BEN MCNEIL: I guess dangerous is not really, it's a sort of subjective word really. But I guess dissolving shells is definitely a consequence which would be quite problematic for a number of these organisms.
JANE COWAN: That's Senior Research Fellow Dr Ben McNeil from the Climate Change Research Centre at the University of New South Wales. He's the one who made the unsettling discovery. The problem is carbon dioxide in the atmosphere. As humans pump billions of tonnes of it into the air, oceans absorb it and become more acidic. Previous estimates predicted the shells of microscopic zooplankton for instance would start to dissolve when carbon dioxide concentrations in the atmosphere reached 550 parts per million, something that was anticipated to happen around the middle of the century. But Dr Ben McNeil has found that point will be reached when carbon dioxide in the atmosphere hits 450 parts per million; something that could happen as soon as 2030.
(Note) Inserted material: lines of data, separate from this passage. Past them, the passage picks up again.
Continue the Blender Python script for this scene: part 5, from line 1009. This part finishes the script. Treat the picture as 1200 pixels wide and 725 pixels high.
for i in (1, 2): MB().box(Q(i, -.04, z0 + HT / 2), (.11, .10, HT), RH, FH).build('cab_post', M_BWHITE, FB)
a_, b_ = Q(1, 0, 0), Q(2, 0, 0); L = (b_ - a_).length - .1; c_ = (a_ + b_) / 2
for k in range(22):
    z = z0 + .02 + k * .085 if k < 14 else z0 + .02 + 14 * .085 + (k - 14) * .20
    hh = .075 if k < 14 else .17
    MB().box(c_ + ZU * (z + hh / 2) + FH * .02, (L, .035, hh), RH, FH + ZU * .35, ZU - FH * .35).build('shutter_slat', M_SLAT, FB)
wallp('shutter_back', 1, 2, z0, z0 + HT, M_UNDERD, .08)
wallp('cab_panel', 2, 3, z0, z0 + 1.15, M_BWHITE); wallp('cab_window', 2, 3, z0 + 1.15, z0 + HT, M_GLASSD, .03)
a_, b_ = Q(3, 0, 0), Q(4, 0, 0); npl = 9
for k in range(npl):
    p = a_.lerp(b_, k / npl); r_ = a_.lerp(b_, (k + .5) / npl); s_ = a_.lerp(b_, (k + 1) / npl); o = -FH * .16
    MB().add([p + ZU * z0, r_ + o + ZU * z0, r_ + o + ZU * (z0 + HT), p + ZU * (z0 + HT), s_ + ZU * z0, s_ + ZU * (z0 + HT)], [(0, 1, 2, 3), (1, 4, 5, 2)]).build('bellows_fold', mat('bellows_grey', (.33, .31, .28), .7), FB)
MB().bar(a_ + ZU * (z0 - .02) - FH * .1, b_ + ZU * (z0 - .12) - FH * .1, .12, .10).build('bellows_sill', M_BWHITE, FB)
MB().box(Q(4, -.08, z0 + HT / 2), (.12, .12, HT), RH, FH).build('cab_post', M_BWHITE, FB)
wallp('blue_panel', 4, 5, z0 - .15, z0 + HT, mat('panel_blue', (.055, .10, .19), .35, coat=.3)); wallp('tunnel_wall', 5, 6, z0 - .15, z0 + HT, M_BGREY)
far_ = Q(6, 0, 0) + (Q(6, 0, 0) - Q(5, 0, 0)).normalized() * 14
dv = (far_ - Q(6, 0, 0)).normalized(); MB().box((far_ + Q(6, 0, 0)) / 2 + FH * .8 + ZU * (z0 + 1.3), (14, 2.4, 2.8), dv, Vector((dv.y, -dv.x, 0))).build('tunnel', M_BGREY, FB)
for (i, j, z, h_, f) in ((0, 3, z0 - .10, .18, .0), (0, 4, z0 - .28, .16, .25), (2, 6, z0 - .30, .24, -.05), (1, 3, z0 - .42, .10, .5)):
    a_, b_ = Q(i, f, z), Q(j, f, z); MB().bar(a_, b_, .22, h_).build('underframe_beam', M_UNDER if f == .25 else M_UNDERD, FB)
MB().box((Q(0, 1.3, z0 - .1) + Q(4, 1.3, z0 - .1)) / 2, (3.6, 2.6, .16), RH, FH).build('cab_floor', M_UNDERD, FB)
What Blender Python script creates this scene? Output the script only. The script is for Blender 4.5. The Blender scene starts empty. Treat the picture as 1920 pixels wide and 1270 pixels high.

BEN MCNEIL: And the reason is that during winter in autumn in the Southern Ocean there are some circumstances which lower the PH levels quite significantly naturally and so we didn't realise there was such a large natural variation just throughout the year. When you take that into account, coupled with what we're putting up into the atmosphere that brings forth these problematic conditions a lot earlier.